Je l'ai regardé, car je cherche tout le ciné d'Inde, d'abord, à la recherche de SRK, Shah Rukh Khan, ensuite, à la recherche de pépites ! Et il y a de très bons films hindis voire d'excellents, et en dehors du fameux Bollywood.
Effectivement, Le Seigneur de Bombay l'est.
Merci Netflix !
En revanche, le site a supprimé d'un coup d'un seul, Happy New Year, excellentissime tellement c'est drôle, hilarant, un éclat de rire toutes les cinq minutes, avec tous les clins d'oeil des films Hollywood, sans plus de sept séquences de danse mais, c'est aussi le thème du film. Enfin, le thriller-aventure est dans ce cadre. Avec le séduisant SRK !
Viré aussi Dilwali, c'est un scandale ! SRK et Kajol aaahhhh c'est beau !
Bref, deux scandales d'avoir enlevé ces deux films que j'ai oublié d'enregistrer ! Pff
Bon, je me suis égarée.
Si ça intéresse, je peux lister les films hindis que j'ai trouvés excellents !
À bientôt.

Kouak
24/01/2022 à 16:04

Hello...
Totale confiance en Clément et ses "avis"...
C'est lui qui m'a fait découvrir "Baahubali" et "Minnal Murali"...

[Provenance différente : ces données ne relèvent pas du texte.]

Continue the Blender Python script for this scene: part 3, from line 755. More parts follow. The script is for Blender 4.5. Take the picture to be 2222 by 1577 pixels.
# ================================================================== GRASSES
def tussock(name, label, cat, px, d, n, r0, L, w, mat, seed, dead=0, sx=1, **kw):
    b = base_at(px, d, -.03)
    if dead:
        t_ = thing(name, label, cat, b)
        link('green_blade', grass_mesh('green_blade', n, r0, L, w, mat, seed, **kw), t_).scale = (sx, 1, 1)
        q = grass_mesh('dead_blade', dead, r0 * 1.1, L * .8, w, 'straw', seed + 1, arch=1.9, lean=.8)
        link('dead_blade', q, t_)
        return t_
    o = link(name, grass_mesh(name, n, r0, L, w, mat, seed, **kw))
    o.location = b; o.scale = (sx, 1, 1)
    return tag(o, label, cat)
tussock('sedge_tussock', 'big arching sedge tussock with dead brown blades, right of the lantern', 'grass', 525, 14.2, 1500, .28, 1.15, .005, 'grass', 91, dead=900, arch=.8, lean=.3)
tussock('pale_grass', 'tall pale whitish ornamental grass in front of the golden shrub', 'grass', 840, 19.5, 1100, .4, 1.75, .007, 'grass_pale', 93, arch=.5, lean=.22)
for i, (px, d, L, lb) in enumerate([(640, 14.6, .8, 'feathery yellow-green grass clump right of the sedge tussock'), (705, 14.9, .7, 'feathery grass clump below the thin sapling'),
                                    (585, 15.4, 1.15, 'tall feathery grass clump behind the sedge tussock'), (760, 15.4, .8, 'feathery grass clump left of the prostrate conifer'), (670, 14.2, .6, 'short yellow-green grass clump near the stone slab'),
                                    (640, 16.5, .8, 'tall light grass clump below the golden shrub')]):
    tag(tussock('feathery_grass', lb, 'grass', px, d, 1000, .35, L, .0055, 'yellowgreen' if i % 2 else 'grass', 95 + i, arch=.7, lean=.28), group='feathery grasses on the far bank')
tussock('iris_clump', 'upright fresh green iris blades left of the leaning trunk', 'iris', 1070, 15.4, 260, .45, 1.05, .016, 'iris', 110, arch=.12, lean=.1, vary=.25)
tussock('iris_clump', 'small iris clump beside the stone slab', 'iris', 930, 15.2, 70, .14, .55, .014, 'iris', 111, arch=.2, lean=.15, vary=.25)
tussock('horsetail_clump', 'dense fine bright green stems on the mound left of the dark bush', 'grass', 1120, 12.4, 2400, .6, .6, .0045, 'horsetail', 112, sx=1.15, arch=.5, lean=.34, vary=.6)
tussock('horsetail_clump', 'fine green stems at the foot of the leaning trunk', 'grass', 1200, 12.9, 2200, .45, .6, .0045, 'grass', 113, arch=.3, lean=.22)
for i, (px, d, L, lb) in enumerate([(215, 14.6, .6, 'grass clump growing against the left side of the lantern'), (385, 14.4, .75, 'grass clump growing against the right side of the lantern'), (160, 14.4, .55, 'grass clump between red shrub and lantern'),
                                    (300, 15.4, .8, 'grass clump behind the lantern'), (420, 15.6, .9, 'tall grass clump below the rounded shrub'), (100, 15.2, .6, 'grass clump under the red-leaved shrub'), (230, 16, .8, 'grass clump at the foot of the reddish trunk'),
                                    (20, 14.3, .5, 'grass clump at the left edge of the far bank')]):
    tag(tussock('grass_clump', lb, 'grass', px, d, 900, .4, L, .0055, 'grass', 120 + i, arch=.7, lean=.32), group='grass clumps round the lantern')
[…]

Je vais tenter "Panipat" également...En plus de cette série, du coup... ;-)

Brosdabid
24/01/2022 à 15:02

Critique qui donne envie d y jeter un coup d'œil

Felix
24/01/2022 à 09:43

Je vais essayer bien que le cinéma indien ne me passionne pas, la critique et vos commentaires donnent envie de se lancer dans l'aventure indienne..

Yoyo
23/01/2022 à 22:00

J'avais mate cette série un peu par hasard à sa sortie et effectivement c'est une des meilleures séries de Netflix à mon goût. Par contre ça donne pas du tout envie d'aller en Inde...

AdeleP
23/01/2022 à 20:56

Une grande série qui mérite une audience bien plus large en Occident, pour toutes les raisons avancées par Clément. Parce qu'elle est traitée comme un objet cinématographique (et pour cause, avec ces deux icônes du cinéma indépendant !) ; parce que sous l'enveloppe formelle du thriller, c'est une mise en abyme des failles de la société indienne sur plusieurs décennies ; et enfin parce que tous les acteurs sont magnifiques - l'immense Nawazuddin Siddiqui, oui, mais aussi Saïf Ali Khan qui est formidable.

Flash
23/01/2022 à 17:42

@Mysterek, merci ! Du coup je vais regarder.

MystereK
23/01/2022 à 16:55

FLASH rien de tout ça dans cette série.

Flash
23/01/2022 à 14:52

Cette série pourrait m’intéresser, mais j’ai peur qu’à un moment ou un autre, ils se mettent tous à danser et chanter.

MystereK
23/01/2022 à 14:49

Attiré par cette série à cause du roman et du fait que Anurag Kashyap était aux commandes, j'ai été pris dans le tourbillon de ce suspense infernal qui nous laisse à bout se souffle.